While international attention to recent incidents of rape in India has generated urgent attention to the issue of sexual violence there, another type of gender violence has received less attention in these media representations: domestic violence. Domestic violence is a global epidemic–less spectacular but equally deadly, in India and around the world. According to BBC reports, every five minutes, 1 incident of domestic violence is reported in India—a fraction of how much actually occurs. How do we counter domestic violence? Who can and should help victims of domestic violence, who often suffer quietly for years before they are so battered that they muster the courage to leave (as the Hindi film star Rati Agnihotri recently did) or they die (as my cousin and namesake Kavita did)? What NGO or state institutional resources exist, in urban and rural areas? How effective are they? How do we change so many men’s and women’s attitudes and behavior, so that they stop the abuse, and so that they speak up when they see another man or woman being abusive?
The Bell Bajao (Ring the Bell) campaign began in India in 2008, broadcasting 30 second ads on TV depicting men stopping domestic violence in their neighborhood or apartment building: they went to the home where they could hear a woman being beaten and abused, rang the doorbell and asked for some milk, or water, or to borrow a phone. The idea was to let the abuser know they were heard, and to interrupt the violence. The ads have stopped running, but the violence goes on.
Nobody rang the bell for my cousin Kavita. Six years ago, Kavita was living with emotional and verbal abuse throughout her four-year marriage in Mumbai. She was cursed and starved by her mother-in-law, sister-in-law, and husband; he even hit on several occasions. They were not poor-they hid bars of gold in bank lockers-just abusive. She kept hoping that things would change, if her sister-in-law got married, or at least when her beautiful daughter was born. It just got worse. In March 2009, emaciated at 34 years, a frail 5’4” Kavita died under suspicious circumstances, of “kidney and respiratory failure” (with no history of the same). She weighed barely 90 lbs. The doctors did not ask her husband any questions. Everyone knows that many married Indian women die of poisoning by a tasteless colorless chemical often used as a farmer’s pesticide, which causes kidney failure; detection is almost impossible.

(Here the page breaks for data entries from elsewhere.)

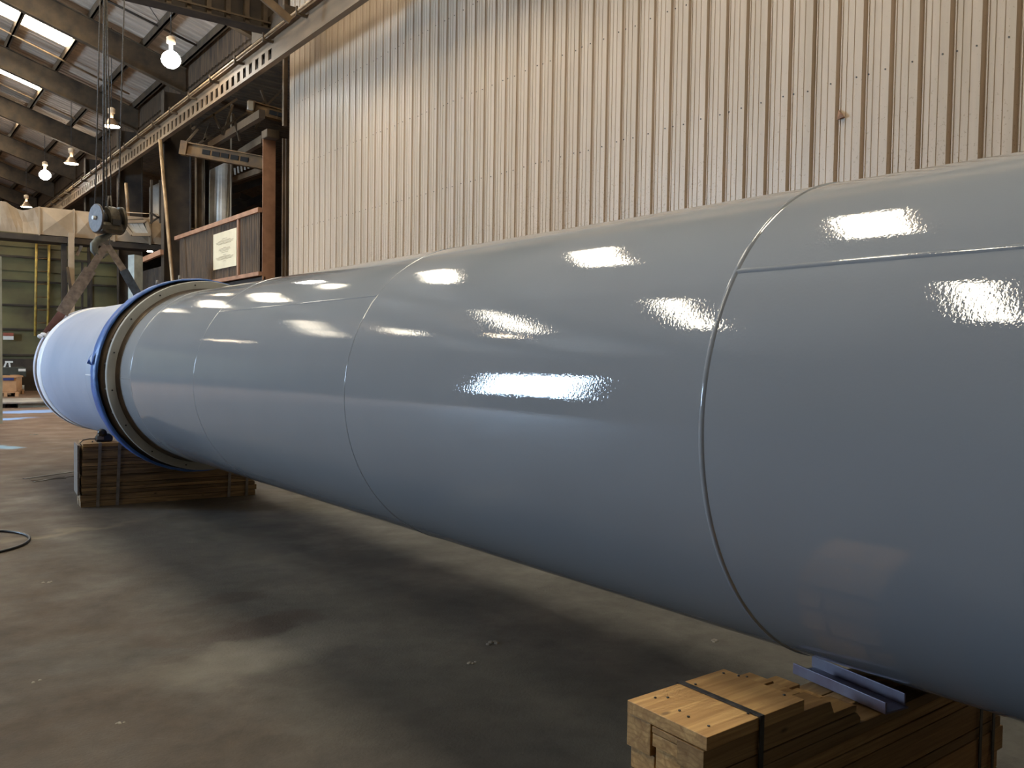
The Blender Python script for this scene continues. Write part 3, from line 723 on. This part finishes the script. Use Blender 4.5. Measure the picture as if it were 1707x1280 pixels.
# plate on the floor
t = thing('floor_plate', 'long low steel plate stack with pale top lying across the far floor', 'steel plate', (2, 27.6, 0))
rel(t, MB().box((-2.5, 26.6, .12), (5.2, 28.6, .16))).build('top_sheet', M['greyplate'], t)
rel(t, MB().box((-2.4, 26.75, 0), (2.9, 28.5, .12))).build('base_bar', M['black'], t)
rel(t, MB().box((3.2, 26.7, 0.0), (5.0, 28.5, .12))).build('base_bar', M['conc'], t)
# pale post at the left frame edge
a = at(3.6, 700, 1, 21.5)
tag(MB().box((-.14, -.1, 0), (0, .1, at(2, 428, 1, 21.5).z)).build('edge_post', M['conc'], loc=(a.x, 21.5, 0)), 'pale dirty post cut off by the left edge of the photo', 'post')
# concrete pillar behind slings
p, q, m_ = at(213.5, 425, 1, 25), at(238, 425, 1, 25), at(223, 425, 1, 24.8)
t = thing('pale_pillar', 'pale grey box pillar between the right sling and the dark siding', 'pillar', ((p.x+q.x)/2, 25, 0))
rel(t, MB().prism([(p.x, 25), (m_.x, 24.75), (q.x, 25), (m_.x+.1, 25.3)], 2, 0, p.z)).build('shaft', M['conc'], t)

# ------------------------------------------------------------------ tower sections
TA = Vector((-.01963893, .99977807, -.00762379)); C0 = Vector((2.9740996, .05676206, 1.4824341)); R = .874
XA = Vector((TA.y, -TA.x, 0)).normalized(); ZA = XA.cross(TA)
TM = Matrix((XA, TA, ZA)).transposed()
def section(name, lab, s):
    t = thing(name, lab, 'tower section'); t.rotation_euler = TM.to_euler()
    t.location = C0+TA*s-ZA*R; return t
def ring(mb, prof, s0, n=160): return mb.lathe([(r, h) for r, h in prof], n, 'y', (0, 0, R))
s_mid = 2.0
T1 = section('steel_tower_section', 'long glossy grey painted steel tower section lying on timber cribs', s_mid)
def L(s): return s-s_mid
FG = 10.2*R; FB = 10.75*R
# shell in gently different cans
segs = [-5.5, 1.972*R-.0, 4.733*R, 7.6*R, 9.68*R, FG-.02]
mb = MB(); prof = []
S0 = -5.5
while S0 < FG+.03: prof.append((R, L(S0))); S0 += .35
prof.append((R, L(FG+.03)))
prof += [(R-.03, L(FG+.03)), (R-.03, L(-5.5))]
MB().lathe(prof, 256, 'y', (0, 0, R), closed=True).build('shell', M['gloss'], T1)
def weld(s, w, h, par=None, LL=L, m=None, n=200, rr=R):
    pr = [(rr-.001, LL(s)-w/2), (rr+h*.7, LL(s)-w*.25), (rr+h, LL(s)), (rr+h*.7, LL(s)+w*.25), (rr-.001, LL(s)+w/2)]
    mb = MB().lathe(pr, n, 'y', (0, 0, R)); return mb.build('girth_weld', m or M['gloss'], par or T1)
weld(1.972*R, .024, .005); weld(4.733*R, .014, .0022); weld(7.6*R, .014, .0022); weld(9.68*R, .016, .0025); weld(-.8*R, .022, .0035)
def seam(s0, s1, deg, w, h, par=None, LL=L, m=None):
    a = math.radians(deg); rd = Vector((-math.cos(a), 0, math.sin(a))); tn = Vector((math.sin(a), 0, math.cos(a)))
    mb = MB(); vs = []; n = max(2, int(abs(s1-s0)/.12)+1)
    for i in range(n+1):
        s = s0+(s1-s0)*i/n
        for u, hh in ((-w/2, -.001), (-w*.25, h*.7), (0, h), (w*.25, h*.7), (w/2, -.001)):
            p = rd*(R+hh)+tn*u; vs.append((p.x, LL(s), p.z+R))
    fs = []
    for i in range(n):
        for k in range(4): fs.append((i*5+k, i*5+k+1, (i+1)*5+k+1, (i+1)*5+k))
    return mb.add(vs, fs, True).build('long_weld', m or M['gloss'], par or T1)
seam(-.8*R, 1.972*R, 35.2, .022, .0045); seam(4.733*R, 7.6*R, 39.2, .014, .0025); seam(9.7*R, FG, -1, .012, .002); seam(1.972*R, 4.733*R, 200, .014, .002)
# grey flange
fl = MB().lathe([(R-.02, L(FG)), (1.116*R, L(FG)), (1.121*R, L(FG)+.006), (1.121*R, L(FG)+.058), (1.116*R, L(FG)+.064), (R-.02, L(FG)+.064)], 200, 'y', (0, 0, R), closed=True, smooth=False).build('flange_ring', M['flange'], T1)
neck = MB().lathe([(R+.001, L(FG)-.05), (R+.010, L(FG)-.035), (R+.028, L(FG)-.001), (R, L(FG)-.001)], 200, 'y', (0, 0, R)).build('flange_neck', M['flangedark'], T1)
nb = 16
for k in range(nb):
    a = 2*math.pi*(k+.37)/nb; c, q = math.cos(a)*1.075*R, math.sin(a)*1.075*R
    MB().lathe([(0, L(FG)-.008), (.008, L(FG)-.008), (.008, L(FG)+.001)], 8, 'y', (c, 0, q+R), smooth=False).build('bolt_hole_plug', M['black'], T1)
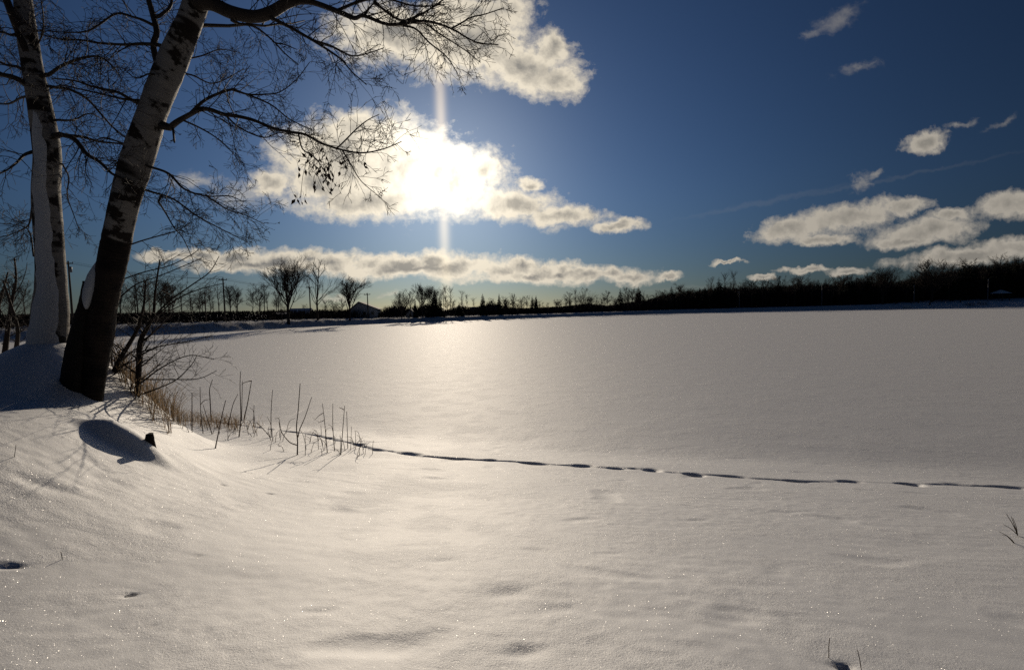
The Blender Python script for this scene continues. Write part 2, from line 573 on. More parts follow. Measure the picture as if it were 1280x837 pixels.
def px_r(wpx, Y, X=None):
    """radius that shows as wpx photo pixels wide (round things look wider away from the picture's centre)"""
    return .5 * wpx * Y / F * (1 if X is None else Y / math.hypot(X, Y))


TRUNK = []      # axis points and radii of the tree being built
BOUGH = []      # points of the boughs built so far


def to_px(P):
    q = R.transposed() @ (P - C0)
    return 640 + F * q.x / -q.z, 418.5 - F * q.y / -q.z


def branch(mb, twigs, pts, Y0, dY, w0, w1, sides=6, tw=1.0, tl=.55, depth=2, droop=.05, skip=.15, m=4):
    x0, y0 = pts[0]
    on_trunk = min(((math.hypot(px[0] - x0, px[1] - y0) - r * F / p.y, p) for p, r, px in TRUNK), default=(99, None), key=lambda t: t[0])
    base_pt = None
    if on_trunk[0] < 16:
        base_pt = on_trunk[1]; Y0 = base_pt.y + (.05 if dY > 0 else -.05)
    elif BOUGH:
        k = min(BOUGH, key=lambda t: math.hypot(t[1] - x0, t[2] - y0))
        if math.hypot(k[1] - x0, k[2] - y0) < 14: base_pt = k[0]; Y0 = k[0].y
    c = px_path(pts, Y0, dY, m)
    # small crooked wander in depth so that the limb is not planar
    n_ = len(c)
    ph = random.uniform(0, 6)
    for i, q in enumerate(c):
        q += (q - C0).normalized() * (.05 * math.sin(ph + i * .9) * min(1, i / 4))
    rr = [px_r(w0 + (w1 - w0) * (i / (n_ - 1)) ** .8, c[i].y, c[i].x) for i in range(n_)]
    if base_pt is not None and TRUNK:
        mb.tube([base_pt.copy(), base_pt.lerp(c[0], .6)] + c, [rr[0] * 1.15, rr[0] * 1.08] + rr, sides, cap=True)
    else:
        mb.tube(c, rr, sides, cap=True)
    if TRUNK: BOUGH.extend((q, *to_px(q)) for q in c)
    Ls = [0.]
    for a, b in zip(c[:-1], c[1:]): Ls.append(Ls[-1] + (b - a).length)
    T = Ls[-1]
    s = T * skip
    while s < T:
        i = max(j for j in range(n_ - 1) if Ls[j] <= s)
        t = (s - Ls[i]) / max(1e-6, Ls[i + 1] - Ls[i])
        q = c[i].lerp(c[i + 1], t); dd = (c[i + 1] - c[i]).normalized()
        a = Vector((random.gauss(0, 1), random.gauss(0, .8), random.gauss(.15, 1))); a = (a - dd * a.dot(dd)).normalized()
        nd = dd * random.uniform(.35, .9) + a * random.uniform(.5, .9)
        L = tl * random.uniform(.55, 1.7) * (1.1 - .45 * s / T)
        grow(twigs, q, nd, L, max(.0028, min(rr[i] * .45, .007)), depth, droop, .8, 5, (2, 5), rmin=.0021)
        s += random.uniform(.035, .10) / tw
    return c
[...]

I write this today, six years after, so that we don’t forget Kavita and millions of women like her. It is everybody’s responsibility—the parents, the siblings, the neighbors, the friends, the community, each one of us—to speak up, to intervene, to help, and stop the violence when we see it, for women’s human right to live with dignity in a violence-free world. Because when I reached out for help to an NGO serving as a resource in Mumbai for domestic violence victims, I was told “We can’t do anything if the victim is dead. If she was alive, we could have helped her, we could give her a lawyer, we could place her in a shelter. Since victim has died, we cannot do anything.” And the two year-old daughter she left behind will always miss the beautiful, loving mother she never got to know.